The bright-pink parking places could not be missed. There, in the underground parking facility of the Shanghai Maxdo Centre skyscraper, four spaces specially designated for women, 20 centimeters wider and longer, startled would-be parkers with their pink hue and feminine figure of a skirted silhouette. The message was loud and clear.

Once news of the new women-only spots got out, Shanghai social media became as heated as a hot flash over the special treatment of female drivers, with just as many netizens applauding Maxdo for their social service ("thank you for saving my car from getting dinged by a woman") as there were cries of sexism ("you insult us by suggesting that we need more room to maneuver").

Maxdo's meaning may forever remain a mystery - are they protecting female drivers from men, or protecting men from female drivers? - but good intentions or not, it won't change the fact that Chinese driving culture is not female friendly.

Data from the Traffic Management Bureau of the Ministry of Public Security shows that in 2014, out of 240 million drivers in China, 76.52 percent of them were male. With over 200,000 annual road deaths from approximately 500,000 accidents according to the World Health Organization, the numbers alone prove that the blame for China's unsafe roads clearly falls on its male majority. Even in Shanghai, a traffic policeman told news portal Eastday.com that the city's male drivers are involved in more severe accidents than females.

Yet, for some mystifying reason, male drivers continue to believe that women drive worse than them. The media helps perpetuate this stereotype by using the term "female driver" to report on accidents involving women but simply using the gender-neutral word "driver" when it involves a man.

Nonetheless, according to Eastday.com, even though female drivers are far more cautious and less aggressive on the open road, indeed we are more prone to minor accidents and fender benders in contained spaces, further fuelling the male-dominated driving public's fire, or rather, ire, against women drivers.

I myself am currently enrolled at a driving school in Shanghai, and can say with certainty that the lousy training we receive from these so-called schools plays a part in China's high accident rate. They are not lessons so much as a recital of an instruction manual. No theory education is given to the students. We have theoretical exams in the driving test, but we are told to just download a mobile app to practice our driving. Exam questions are primarily about traffic rules and regulations.

For the parking portion, we are told to turn the steering wheel 270 degrees at a certain spot marked by the instructor, ascertain the distance between the boundary line and the car, turn the steering wheel back 180 degrees, and that's it. We are not taught any practical advice on dynamic spatial awareness or maneuvers for angled or perpendicular parking. And the rest of the world wonders why we need parking attendants!

The debate about who makes better drivers, men or women, is as old as the automobile itself, and even though it has become obvious over the past 129 years that certain driving skills such as reversing and parallel parking are more prominent in men than women, for some reason our driving lessons remain coed and gender-neutral.
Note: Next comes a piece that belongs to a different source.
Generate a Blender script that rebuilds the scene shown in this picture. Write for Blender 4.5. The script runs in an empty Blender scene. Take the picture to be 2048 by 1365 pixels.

But the question remains: why are the fairer sex allegedly worse drivers in contained spaces such as car parks? Scientific studies argue that women find it harder to instantaneously distinguish their left hand from their right because we use both sides of our brain at the same time, whereas men have a dominant side of the brain.

Perhaps, but I personally think it's simply because of society's lack of confidence in us, as exemplified by these pink parking places. While we women certainly appreciate having our own private parking spots in a crowded city where space has become a major problem, our collective driving skills will never improve if we don't have to.